ビーストという別名のとおり、まさに“野獣”、“動く要塞”と呼ぶにふさわしい重装備の数々が備えられており、現在の米国大統領であるトランプ氏は、このキャデラック・ワンを17億円かけて、さらなるセキュリティー強化をしたそうです。

日本

クルマの防弾ガラスはどれだけ頑丈なのか?
(画像=『CarMe』より引用)

日本の内閣総理大臣専用車には、長らく、トヨタ センチュリーが使われていましたが、2008年にレクサス LSが追加配備となりました。

クルマの前面に青色LED灯が備えられており、この青色LED灯を点滅させて走行します。なお、キャデラック・ワンと違い、総理専用車は、セキュリティ上の理由から、詳しい装備などは明らかになっていません。

ローマ教皇「ポープモービル」

別名パパモビルとも呼ばれるローマ教皇の専用車は、教皇が移動の際に使用する専用車で、20世紀の半ばまで使用されていた移動式玉座を自動車で代替したものです。後部座席が特徴的で、大きな防弾ガラスで囲まれた教皇席が設けられています。

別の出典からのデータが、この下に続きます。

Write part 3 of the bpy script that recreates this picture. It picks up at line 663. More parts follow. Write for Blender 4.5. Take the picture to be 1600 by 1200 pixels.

ポープモービルにはいろいろなかたちがありますが、2012年メルセデス・ベンツがローマ教皇庁に納めた、Mクラスをベースにしたものが有名です。1981年、ヨハネ・パウロ2世が襲撃されて以来、使用されるようになりました。

世界では、NIJ規格の最高ランクでも防ぐことができない特殊兵器も登場しているそうです。要人を守るこうした防弾車は、これからも進化を続けていくでしょう。